Aim →
Line by line, repeat the data below exactly, beginning at the first line and ending at the line with "66, 30)], 1)". Omit pictures.
▽
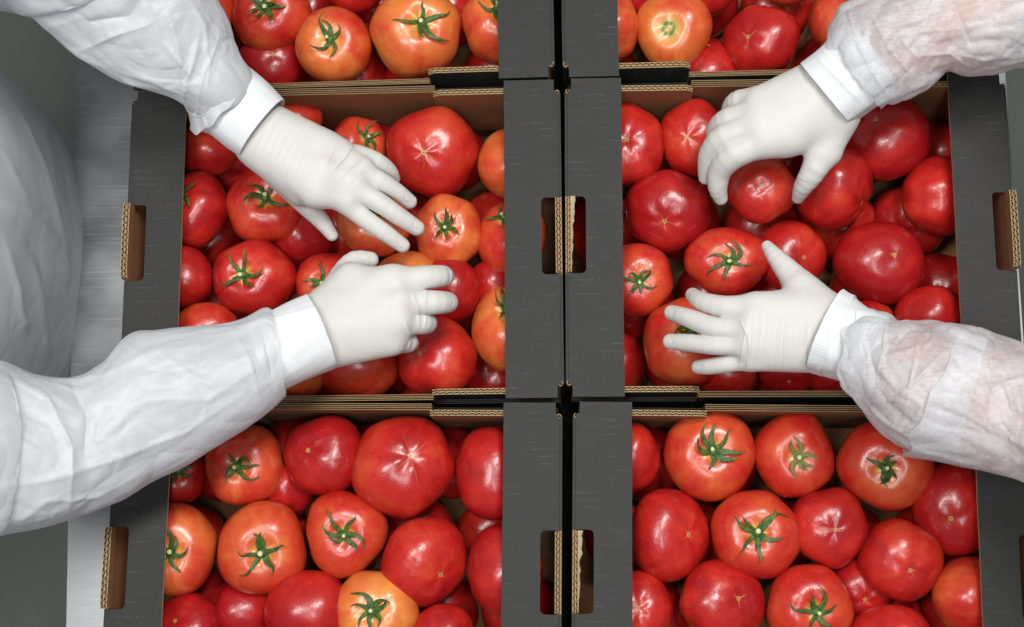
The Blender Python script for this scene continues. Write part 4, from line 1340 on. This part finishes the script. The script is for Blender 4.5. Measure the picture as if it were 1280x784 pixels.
cuff(p1, [((294, 84), (246, 160), 72, 34), ((307, 84), (262, 166), 72, 33), ((330, 101), (281, 181), 70, 33), ((355, 126), (300, 195), 66, 30)], 1)

# --- lower hand (their right)
palm = [((405, 398, 64, 30), (490, 352, 68, 18)), ((400, 415, 64, 32), (497, 378, 72, 20)), ((402, 425, 62, 30), (496, 402, 70, 20)),
        ((405, 435, 60, 26), (488, 424, 62, 20)), ((402, 392, 60, 26), (440, 350, 58, 20)), ((440, 355, 60, 20), (495, 352, 66, 17))]
fing = [[(495, 352, 66, 17), (532, 347, 62, 15.5), (553, 345, 50, 13.5), (556, 345, 32, 10)],
        [(498, 378, 69, 17), (540, 378, 64, 15.5), (559, 378, 50, 13.5), (560, 378, 30, 10)],
        [(496, 402, 66, 17), (526, 403, 56, 15.5), (534, 404, 38, 13), (530, 405, 22, 10)],
        [(486, 424, 58, 17), (508, 427, 46, 14.5), (510, 428, 28, 12)],
        [(415, 375, 56, 20), (428, 345, 50, 16), (443, 326, 44, 12.5), (463, 325, 36, 10.5)]]
cr = [([(515, 365), (522, 385), (524, 410)], .0008, 1.8), ([(505, 400), (512, 420), (510, 440)], .0011, 1.8), ([(523, 352), (533, 366), (530, 386)], .0008, 1.8),
      ([(531, 382), (532, 398), (529, 416)], .0006, 1.5)]
for k in range(7):
    cr.append(([(398 + k * 4.5, 362 + k * 4), (416 + k * 4.5, 392 + k * 3), (426 + k * 5, 428 + k * 2)], .00030, 2.0))
for (tx, ty) in ((569, 345), (572, 378)):
    cr.append(([(tx - 8, ty - 12), (tx - 5, ty), (tx - 8, ty + 12)], -.0006, 1.4))
cr.append(([(455, 318), (462, 324), (472, 330)], .0004, 1.6))
V, Q = build_hand(palm, fing, cr, seed=2)
mesh_obj("glove", mesh_np("glove", V, Q, M['glove']), p1)
cuff(p1, [((318, 398), (345, 492), 76, 36), ((337, 392), (362, 482), 76, 35), ((360, 380), (394, 468), 74, 34), ((381, 371), (419, 458), 70, 32)], 2)

# --- gown: two sleeves and the torso
cr1 = [([(60, -10), (110, 30), (165, 20), (185, -15)], -.004, 9), ([(95, 66), (140, 45), (190, 30)], .003, 6), ([(205, 0), (222, 60), (232, 120)], .0030, 4),
       ([(250, 40), (238, 90), (228, 125)], .0028, 3.5), ([(262, 70), (250, 110), (246, 150)], .0020, 3), ([(200, 50), (235, 90), (250, 140)], .002, 3),
       ([(150, 90), (190, 100), (228, 118)], .003, 5), ([(230, -10), (255, 30), (262, 80)], .0025, 4), ([(275, 40), (262, 80), (258, 120)], .0015, 2.5)]
s1 = outline_tube([((-260, 20), (-60, -330), 330, 75), ((-80, -60), (130, -210), 230, 62), ((10, 2), (225, -90), 160, 56), ((52, 28), (248, -40), 140, 53), ((95, 66), (268, 0), 122, 50), ((160, 106), (288, 38), 104, 45),
                   ((222, 127), (300, 70), 92, 40), ((236, 142), (304, 78), 84, 38), ((241, 166), (308, 88), 78, 38)], nl=300, na=190, crumple=.0034, fold=.0036, fine=.0006, seed=1, creases=cr1, aniso=(.8, 1.5), end_ragged=.004)
cr2 = [([(0, 470), (60, 500), (90, 560), (85, 650)], .004, 9), ([(88, 478), (110, 520), (105, 570)], -.004, 9), ([(60, 480), (130, 470), (190, 440), (260, 430)], .0025, 8), ([(0, 610), (60, 600), (140, 575), (230, 540), (310, 490)], .0035, 6),
       ([(20, 655), (60, 625), (120, 620), (180, 590)], .003, 5), ([(180, 500), (260, 500), (330, 455)], .002, 8), ([(318, 395), (330, 425), (338, 455), (340, 475)], -.0014, 2.2), ([(290, 410), (312, 450), (325, 500)], .0016, 4),
       ([(200, 440), (240, 470), (300, 500)], .0016, 5)]
s2 = outline_tube([((-330, 380), (-330, 690), 330, 90), ((-120, 430), (-120, 690), 200, 74), ((-40, 450), (-40, 682), 160, 68), ((0, 456), (0, 668), 142, 64), ((45, 472), (60, 655), 128, 60), ((92, 476), (108, 638), 116, 56), ((128, 457), (150, 622), 108, 54), ((165, 421), (190, 598), 101, 53),
                   ((206, 414), (238, 575), 95, 50), ((289, 404), (300, 538), 86, 44), ((328, 387), (340, 508), 80, 40), ((340, 390), (356, 492), 78, 39)], nl=320, na=190, crumple=.0030, fold=.0034, fine=.0006, seed=4, creases=cr2, aniso=(.7, 1.4), end_ragged=.002)


def torso(cx, cy, front, seed):
    rings = []
    prof = [(-0.95, .105, .185, 0), (-0.5, .115, .195, 0), (-0.22, .118, .200, 0), (-0.05, .122, .203, 0), (0.04, .124, .203, -.012), (0.13, .124, .205, -.055), (0.24, .120, .205, -.125), (0.35, .100, .190, -.20), (0.41, .060, .13, -.24)]
    pr = catmull([list(p) for p in prof], 200)
    na = 240
    ang = np.linspace(0, 2 * np.pi, na, endpoint=False)
    V = np.zeros((200, na, 3))
    for i, (z, hx, hy, dx) in enumerate(pr):
        ca, sa = np.cos(ang), np.sin(ang)
        V[i] = np.stack([cx + front * dx + hx * np.sign(ca) * np.abs(ca) ** .9, cy + hy * np.sign(sa) * np.abs(sa) ** .9, np.full(na, z)], -1)
    i, j = np.meshgrid(np.arange(199), np.arange(na), indexing='ij')
    a = i * na + j; b = i * na + (j + 1) % na
    Q = np.stack([a, b, b + na, a + na], -1).reshape(-1, 4)
    V = V.reshape(-1, 3); N = vnormals(V, Q)
    D = np.zeros(len(V))
    p = np.stack([V[:, 0] * 13, V[:, 1] * 13, V[:, 2] * 6 + seed], 1)
    w = vnoise(p * .7); w = np.stack([w, -w, w], 1)
    D = 0.003 * np.minimum(vcell(np.stack([V[:, 0] * 5, V[:, 1] * 5, V[:, 2] * 2.2 + seed], 1) + w * .6), .5)
    D += 0.007 * (vridged(p * np.array([.30, .42, .22]) + w * .5, 1) - .6)
    V = V + N * D[:, None]
    N = vnormals(V, Q)
    if front > 0:
        V = V + N * crease_disp(V, N, [([(-10, 250), (35, 268), (66, 300), (92, 350)], .007, 6), ([(-5, 95), (30, 150), (58, 215), (80, 300), (84, 360)], .0045, 4),
                                       ([(38, 110), (66, 165), (84, 225), (92, 290)], -.004, 5), ([(-5, 275), (38, 300), (60, 345)], -.006, 8),
                                       ([(5, 300), (22, 360), (30, 430)], .004, 5), ([(40, 320), (52, 380), (58, 450)], .0035, 5), ([(60, 205), (74, 250), (96, 275)], .003, 3),
                                       ([(-5, 380), (40, 410), (80, 460)], .004, 6), ([(0, 180), (24, 230), (38, 262)], .0025, 5), ([(50, 140), (62, 190), (70, 240)], .002, 2.5)], True)[:, None]
    return V, Q


tc = P(-130, 292, 0)
tor = torso(tc[0], tc[1], 1, 3)
tube_mesh("gown", [s1, s2, tor], M['gown_a'], p1)
shL = np.array([tc[0] - .20, tc[1] + .15, .33]); shR = np.array([tc[0] - .20, tc[1] - .15, .33])
elL = J(-20, -60, 190); elR = J(-90, 565, 170)
body_mesh(p1, [(tuple(shL), .045, tuple(elL), .040), (tuple(elL), .040, tuple(J(165, 15, 118)), .033), (tuple(J(165, 15, 118)), .033, tuple(J(300, 130, 66)), .027),
               (tuple(shR), .045, tuple(elR), .040), (tuple(elR), .040, tuple(J(130, 535, 108)), .032), (tuple(J(130, 535, 108)), .032, tuple(J(360, 432, 66)), .027),
               ((tc[0] - .04, tc[1] - .10, -.7), .07, (tc[0] - .17, tc[1] - .08, .26), .065), ((tc[0] - .04, tc[1] + .10, -.7), .07, (tc[0] - .17, tc[1] + .08, .26), .065),
               ((tc[0] - .17, tc[1], .24), .06, (tc[0] - .25, tc[1], .42), .05)], M['shirt'])

# ================================================================== worker at the right
p2 = empty("person", (0, 0, 0), 0, "worker at the right whose bare forearms show through a sheer white gown", "person")
# --- upper hand (their right), gripping a tomato
palm = [((1022, 106, 68, 30), (950, 126, 68, 17)), ((1030, 118, 68, 32), (948, 146, 70, 18)), ((1036, 130, 68, 30), (950, 164, 70, 18.5)),
        ((1040, 140, 64, 27), (958, 178, 68, 18)), ((1042, 142, 62, 25), (1032, 188, 56, 20)), ((1015, 130, 66, 28), (985, 172, 66, 20))]
fing = [[(958, 176, 68, 18.5), (920, 192, 63, 18), (901, 212, 47, 15), (897, 233, 34, 12.5), (901, 248, 24, 9)],
        [(946, 158, 70, 18), (908, 171, 63, 17.5), (889, 189, 47, 14.5), (884, 207, 34, 12), (882, 222, 24, 9)],
        [(946, 143, 68, 17), (914, 149, 61, 16), (898, 159, 46, 13.5), (893, 176, 32, 11)],
        [(950, 126, 66, 16), (926, 126, 58, 14.5), (914, 133, 46, 11.5), (910, 150, 30, 10)],
        [(1036, 170, 60, 21), (1020, 208, 54, 17), (1005, 232, 40, 12.5), (998, 247, 24, 8)]]
cr = [([(1006, 96), (1030, 125), (1055, 150)], .0003, 3), ([(990, 210), (1000, 222), (1012, 228)], .0004, 2), ([(925, 170), (935, 160), (945, 155)], .0004, 4)]
V, Q = build_hand(palm, fing, cr, seed=3, kpalm=.015, wr=.0005)
mesh_obj("glove", mesh_np("glove", V, Q, M['glove']), p2)
crc = [([(1018, 68), (1048, 98), (1078, 130)], .0016, 3), ([(1030, 58), (1062, 90), (1090, 125)], -.0014, 3), ([(1042, 52), (1072, 80), (1100, 112)], .0018, 3)]
cuff(p2, [((1052, 34), (1118, 112), 84, 40), ((1038, 46), (1104, 124), 82, 37), ((1024, 62), (1082, 140), 78, 35), ((1002, 80), (1064, 155), 72, 34)], 5, crc, fold=.002)
cr3 = [([(1090, 20), (1110, 60), (1135, 90), (1118, 125)], .0028, 3.5), ([(1060, 10), (1070, 50), (1090, 90), (1110, 120)], .002, 3), ([(1080, 40), (1130, 30), (1190, 15)], .0022, 3), ([(1095, 50), (1150, 40), (1210, 35), (1260, 25)], .0016, 2.5),
       ([(1140, 70), (1188, 66), (1215, 86)], .0030, 3), ([(1188, 66), (1230, 74), (1270, 70)], .0022, 3), ([(1190, 0), (1205, 35), (1215, 60)], -.002, 4), ([(1120, 30), (1130, 55), (1150, 75)], .0018, 2.5)]
s3 = outline_tube([((1290, -120), (1300, 84), 112, 52), ((1265, -80), (1276, 80), 108, 52), ((1235, -70), (1250, 86), 106, 52), ((1180, -45), (1215, 88), 102, 50), ((1120, -22), (1186, 86), 98, 48), ((1080, -4), (1150, 112), 92, 44), ((1050, 14), (1125, 124), 88, 42), ((1042, 30), (1112, 127), 86, 41), ((1038, 44), (1102, 132), 83, 38)],
                  nl=240, na=190, crumple=.0068, fold=.0036, fine=.0006, seed=7, creases=cr3, aniso=(1.2, 1.7), end_ragged=.012)
s3b = outline_tube([((1800, -330), (1700, -60), 330, 60), ((1480, -190), (1440, 60), 210, 55), ((1340, -120), (1350, 74), 140, 46), ((1270, -90), (1285, 72), 108, 44), ((1230, -74), (1250, 70), 102, 42)],
                   nl=150, na=130, crumple=.0045, fold=.0034, fine=.0006, seed=8, aniso=(1.0, 1.6))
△
Full solution →
The Blender Python script for this scene continues. Write part 4, from line 1340 on. This part finishes the script. The script is for Blender 4.5. Measure the picture as if it were 1280x784 pixels.
cuff(p1, [((294, 84), (246, 160), 72, 34), ((307, 84), (262, 166), 72, 33), ((330, 101), (281, 181), 70, 33), ((355, 126), (300, 195), 66, 30)], 1)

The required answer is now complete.